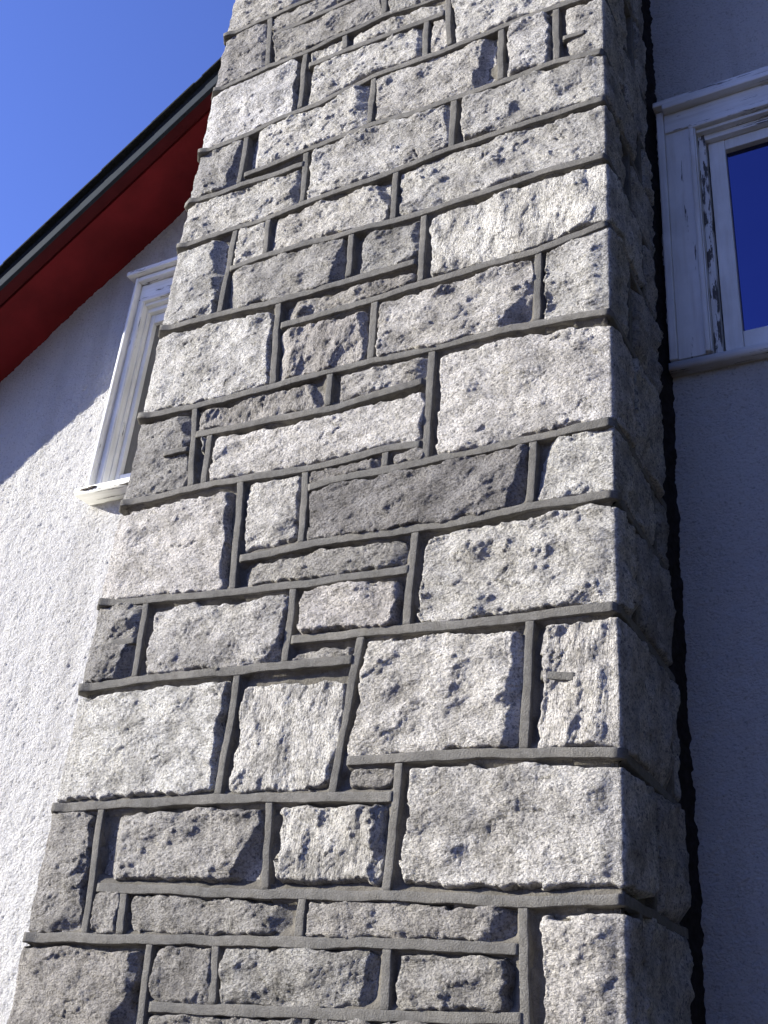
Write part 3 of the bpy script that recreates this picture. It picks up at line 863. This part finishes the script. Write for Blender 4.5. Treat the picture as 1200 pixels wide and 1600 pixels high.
for t, b, l, r_, opt in LAYOUT:
    right, left = r_ == 'R', l == 'L'
    xr = vx(SIDE_R[t]) if right else vx(r_)
    xl = vx(-W - SIDE_L[t]) if left else vx(l)
    stone(hz(t), hz(b), xl, xr, **opt)
    if right:
        stone(hz(t), hz(b), vx(SIDE_R[t]), vx(SIDE), du=.0065)
        ribbon([(SIDE_R[t], float(hz(t)(0))), (SIDE_R[t] + random.uniform(-.006, .006), float(hz(b)(0)))], height=.0128)
    if left:
        stone(hz(t), hz(b), vx(-W - SIDE), vx(-W - SIDE_L[t]), du=.012)
        ribbon([(-W - SIDE_L[t], float(hz(t)(-W))), (-W - SIDE_L[t], float(hz(b)(-W)))], height=.0128, step=.02)

ENDS_R = {1, 2, 0, 34, 6, 7, 9, 10, 12, 13, 16, 17, 19, 21, 23, 26}
ENDS_L = {0, 1, 3, 6, 8, 9, 11, 13, 15, 18, 20, 22, 24, 26}
for k, pts in JH.items():
    p = sorted(pts)
    if k in (30, 31, 32, 33):
        a, b = {30: (0.45, 0.97), 31: (0.30, 0.95), 32: (.10, .72), 33: (.12, .62)}[k]
        q0 = p[0][0] + a * (p[-1][0] - p[0][0]); q1 = p[0][0] + b * (p[-1][0] - p[0][0])
        f = hz(k)
        ribbon([(q0, float(f(q0))), (q1, float(f(q1)))], width=.015, height=.0155)
        continue
    if k in ENDS_R:
        z = p[-1][1]
        p = [a for a in p if a[0] < -.03] + [(0.0, z), (SIDE, z + random.uniform(-.008, .008))]
    if k in ENDS_L:
        z = p[0][1]
        p = [(-W - SIDE, z + random.uniform(-.008, .008)), (-W, z)] + [a for a in p if a[0] > -W + .03]
    ribbon(p, width=.0195)
for k, (x1, z1, x2, z2) in JV.items():
    ribbon([(x1, z1), (x2, z2)], width=.018, height=.0130)

# the courses below and above those measured: regular random ashlar, coarser
def plain_courses(z_lo, z_hi):
    z = z_lo
    while z < z_hi - .12:
        zn = min(z + random.choice([.17, .22, .27, .31]), z_hi)
        if z_hi - zn < .12:
            zn = z_hi
        us = [-W - SIDE]
        us.append(-W - random.choice([.17, .30]))
        x = -W + random.uniform(.12, .4)
        while x < -.28:
            us.append(x)
            x += random.uniform(.25, .55)
        us += [-random.uniform(.14, .24), random.choice([.17, .30]), SIDE]
        f, g_ = (lambda u, c=zn: np.zeros_like(np.asarray(u, float)) + c), (lambda u, c=z: np.zeros_like(np.asarray(u, float)) + c)
        for a, b in zip(us[:-1], us[1:]):
            stone(f, g_, vx(float(a)), vx(float(b)), du=.014)
        for a in us[1:-1]:
            ribbon([(a, z), (a + random.uniform(-.008, .008), zn)], height=.0130, step=.02)
        if zn < z_hi - .001:
            ribbon([(-W - SIDE, zn), (SIDE, zn)], width=.0195, step=.02)
        z = zn

plain_courses(-EYE, -0.06)
plain_courses(3.565, TOP)

# mortar bed between the blocks, and the core behind it
bu = axis([(-W - SIDE, -W, .02), (-W, 0, .0060), (0, SIDE, .012)])
bz = axis([(-EYE, -.1, .05), (-.1, 3.6, .0062), (3.6, TOP, .05)])
BU, BZ = np.meshgrid(bu, bz, indexing='ij')
bh = -0.0105 + 0.0025 * perlin(BU / .045, BZ / .04, 3) + 0.0020 * perlin(BU / .018, BZ / .016, 4) + 0.0035 * perlin(BU / .16, BZ / .12, 6)
# the mortar is struck in a slope above each bed joint and left of each upright one; below and right of them it is raked back
reach = 0.018 + 0.012 * perlin(BU / .09, BZ / .09, 8) + 0.008 * perlin(BU / .03, BZ / .03, 10)
crest = 0.0062 + 0.002 * perlin(BU / .05, BZ / .05, 14)
for k, pts in JH.items():
    if k in (30, 31, 32, 33):
        continue
    p = np.array(sorted(pts))
    d = BZ - np.interp(BU, p[:, 0], p[:, 1])
    on = (BU > p[0, 0] - .01) & (BU < p[-1, 0] + .01) & (d > -.012)
    f = np.clip(1 - (d - .010) / reach, 0, 1)
    bh = np.where(on & (d < .07), np.maximum(bh, bh + (crest - bh) * f * f * (3 - 2 * f)), bh)
    d2 = -d                                     # a thin flush strip under some of the joints
    f = np.clip(1 - (d2 - .016) / (.5 * reach), 0, 1) * np.clip(perlin(BU / .22, BZ / .1, 21) * 2 + .35, 0, 1)
    bh = np.where((BU > p[0, 0]) & (BU < p[-1, 0]) & (d2 > .010) & (d2 < .05), np.maximum(bh, bh + (.004 - bh) * f), bh)
for k, (x1, z1, x2, z2) in JV.items():
    d = x2 + (BZ - z2) / (z1 - z2) * (x1 - x2) - BU
    on = (BZ > z2) & (BZ < z1) & (d > -.012) & (d < .06)
    f = np.clip(1 - (d - .010) / (.8 * reach), 0, 1)
    bh = np.where(on, np.maximum(bh, bh + (crest - .001 - bh) * f * f * (3 - 2 * f)), bh)
mesh_np('mortar_bed', pos(BU, BZ, bh).reshape(-1, 3), grid_quads(len(bu), len(bz)), M_BED, chimney)
for sgn, x0 in ((1, 0.0), (-1, -W)):              # lumpy black strip between the masonry and the wall
    ty, tz = axis([(SIDE - .012, WALL_Y + .004, .010)]), axis([(-EYE, -.2, .05), (-.2, 3.5, .010), (3.5, TOP, .05)])
    TY, TZ = np.meshgrid(ty, tz, indexing='ij')
    kk = np.clip((TY - SIDE) / (WALL_Y - SIDE), 0, 1)
    hx = -.012 + .020 * kk ** 3 + .004 * kk * perlin(TY / .03, TZ / .017, 40) + .004 * kk * perlin(TY / .03, TZ / .045, 43) + .005 * kk * perlin(TY / .09, TZ / .23, 42) + .004 * perlin(TY / .05, TZ / .06, 41)
    mesh_np('black_strip', np.stack([x0 + sgn * hx, TY, TZ], -1).reshape(-1, 3), grid_quads(len(ty), len(tz))[:, ::sgn], M_BLACK, chimney)
box('chimney_core', (-W + .14, .05, -EYE), (-.14, .80, TOP - .002), M_BED, chimney, 0.01)
box('chimney_cap', (-W - .08, -.08, TOP), (.08, .88, TOP + .12), M_RIBBON, chimney, 0.02)

# ------------------------------------------------------------------ done
print('stones', len(STONES), 'objects', len(bpy.data.objects), 'tris', sum(sum(len(p.vertices) - 2 for p in m.polygons) if len(m.polygons) < 3000 else 2 * len(m.polygons) for m in bpy.data.meshes))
-- -- --
GIVEN INSTRUCTION: Working from the material above, transcribe it exactly while omitting pictures.

TASK RESPONSE:
Write part 3 of the bpy script that recreates this picture. It picks up at line 863. This part finishes the script. Write for Blender 4.5. Treat the picture as 1200 pixels wide and 1600 pixels high.
for t, b, l, r_, opt in LAYOUT:
    right, left = r_ == 'R', l == 'L'
    xr = vx(SIDE_R[t]) if right else vx(r_)
    xl = vx(-W - SIDE_L[t]) if left else vx(l)
    stone(hz(t), hz(b), xl, xr, **opt)
    if right:
        stone(hz(t), hz(b), vx(SIDE_R[t]), vx(SIDE), du=.0065)
        ribbon([(SIDE_R[t], float(hz(t)(0))), (SIDE_R[t] + random.uniform(-.006, .006), float(hz(b)(0)))], height=.0128)
    if left:
        stone(hz(t), hz(b), vx(-W - SIDE), vx(-W - SIDE_L[t]), du=.012)
        ribbon([(-W - SIDE_L[t], float(hz(t)(-W))), (-W - SIDE_L[t], float(hz(b)(-W)))], height=.0128, step=.02)

ENDS_R = {1, 2, 0, 34, 6, 7, 9, 10, 12, 13, 16, 17, 19, 21, 23, 26}
ENDS_L = {0, 1, 3, 6, 8, 9, 11, 13, 15, 18, 20, 22, 24, 26}
for k, pts in JH.items():
    p = sorted(pts)
    if k in (30, 31, 32, 33):
        a, b = {30: (0.45, 0.97), 31: (0.30, 0.95), 32: (.10, .72), 33: (.12, .62)}[k]
        q0 = p[0][0] + a * (p[-1][0] - p[0][0]); q1 = p[0][0] + b * (p[-1][0] - p[0][0])
        f = hz(k)
        ribbon([(q0, float(f(q0))), (q1, float(f(q1)))], width=.015, height=.0155)
        continue
    if k in ENDS_R:
        z = p[-1][1]
        p = [a for a in p if a[0] < -.03] + [(0.0, z), (SIDE, z + random.uniform(-.008, .008))]
    if k in ENDS_L:
        z = p[0][1]
        p = [(-W - SIDE, z + random.uniform(-.008, .008)), (-W, z)] + [a for a in p if a[0] > -W + .03]
    ribbon(p, width=.0195)
for k, (x1, z1, x2, z2) in JV.items():
    ribbon([(x1, z1), (x2, z2)], width=.018, height=.0130)

# the courses below and above those measured: regular random ashlar, coarser
def plain_courses(z_lo, z_hi):
    z = z_lo
    while z < z_hi - .12:
        zn = min(z + random.choice([.17, .22, .27, .31]), z_hi)
        if z_hi - zn < .12:
            zn = z_hi
        us = [-W - SIDE]
        us.append(-W - random.choice([.17, .30]))
        x = -W + random.uniform(.12, .4)
        while x < -.28:
            us.append(x)
            x += random.uniform(.25, .55)
        us += [-random.uniform(.14, .24), random.choice([.17, .30]), SIDE]
        f, g_ = (lambda u, c=zn: np.zeros_like(np.asarray(u, float)) + c), (lambda u, c=z: np.zeros_like(np.asarray(u, float)) + c)
        for a, b in zip(us[:-1], us[1:]):
            stone(f, g_, vx(float(a)), vx(float(b)), du=.014)
        for a in us[1:-1]:
            ribbon([(a, z), (a + random.uniform(-.008, .008), zn)], height=.0130, step=.02)
        if zn < z_hi - .001:
            ribbon([(-W - SIDE, zn), (SIDE, zn)], width=.0195, step=.02)
        z = zn

plain_courses(-EYE, -0.06)
plain_courses(3.565, TOP)

# mortar bed between the blocks, and the core behind it
bu = axis([(-W - SIDE, -W, .02), (-W, 0, .0060), (0, SIDE, .012)])
bz = axis([(-EYE, -.1, .05), (-.1, 3.6, .0062), (3.6, TOP, .05)])
BU, BZ = np.meshgrid(bu, bz, indexing='ij')
bh = -0.0105 + 0.0025 * perlin(BU / .045, BZ / .04, 3) + 0.0020 * perlin(BU / .018, BZ / .016, 4) + 0.0035 * perlin(BU / .16, BZ / .12, 6)
# the mortar is struck in a slope above each bed joint and left of each upright one; below and right of them it is raked back
reach = 0.018 + 0.012 * perlin(BU / .09, BZ / .09, 8) + 0.008 * perlin(BU / .03, BZ / .03, 10)
crest = 0.0062 + 0.002 * perlin(BU / .05, BZ / .05, 14)
for k, pts in JH.items():
    if k in (30, 31, 32, 33):
        continue
    p = np.array(sorted(pts))
    d = BZ - np.interp(BU, p[:, 0], p[:, 1])
    on = (BU > p[0, 0] - .01) & (BU < p[-1, 0] + .01) & (d > -.012)
    f = np.clip(1 - (d - .010) / reach, 0, 1)
    bh = np.where(on & (d < .07), np.maximum(bh, bh + (crest - bh) * f * f * (3 - 2 * f)), bh)
    d2 = -d                                     # a thin flush strip under some of the joints
    f = np.clip(1 - (d2 - .016) / (.5 * reach), 0, 1) * np.clip(perlin(BU / .22, BZ / .1, 21) * 2 + .35, 0, 1)
    bh = np.where((BU > p[0, 0]) & (BU < p[-1, 0]) & (d2 > .010) & (d2 < .05), np.maximum(bh, bh + (.004 - bh) * f), bh)
for k, (x1, z1, x2, z2) in JV.items():
    d = x2 + (BZ - z2) / (z1 - z2) * (x1 - x2) - BU
    on = (BZ > z2) & (BZ < z1) & (d > -.012) & (d < .06)
    f = np.clip(1 - (d - .010) / (.8 * reach), 0, 1)
    bh = np.where(on, np.maximum(bh, bh + (crest - .001 - bh) * f * f * (3 - 2 * f)), bh)
mesh_np('mortar_bed', pos(BU, BZ, bh).reshape(-1, 3), grid_quads(len(bu), len(bz)), M_BED, chimney)
for sgn, x0 in ((1, 0.0), (-1, -W)):              # lumpy black strip between the masonry and the wall
    ty, tz = axis([(SIDE - .012, WALL_Y + .004, .010)]), axis([(-EYE, -.2, .05), (-.2, 3.5, .010), (3.5, TOP, .05)])
    TY, TZ = np.meshgrid(ty, tz, indexing='ij')
    kk = np.clip((TY - SIDE) / (WALL_Y - SIDE), 0, 1)
    hx = -.012 + .020 * kk ** 3 + .004 * kk * perlin(TY / .03, TZ / .017, 40) + .004 * kk * perlin(TY / .03, TZ / .045, 43) + .005 * kk * perlin(TY / .09, TZ / .23, 42) + .004 * perlin(TY / .05, TZ / .06, 41)
    mesh_np('black_strip', np.stack([x0 + sgn * hx, TY, TZ], -1).reshape(-1, 3), grid_quads(len(ty), len(tz))[:, ::sgn], M_BLACK, chimney)
box('chimney_core', (-W + .14, .05, -EYE), (-.14, .80, TOP - .002), M_BED, chimney, 0.01)
box('chimney_cap', (-W - .08, -.08, TOP), (.08, .88, TOP + .12), M_RIBBON, chimney, 0.02)

# ------------------------------------------------------------------ done
print('stones', len(STONES), 'objects', len(bpy.data.objects), 'tris', sum(sum(len(p.vertices) - 2 for p in m.polygons) if len(m.polygons) < 3000 else 2 * len(m.polygons) for m in bpy.data.meshes))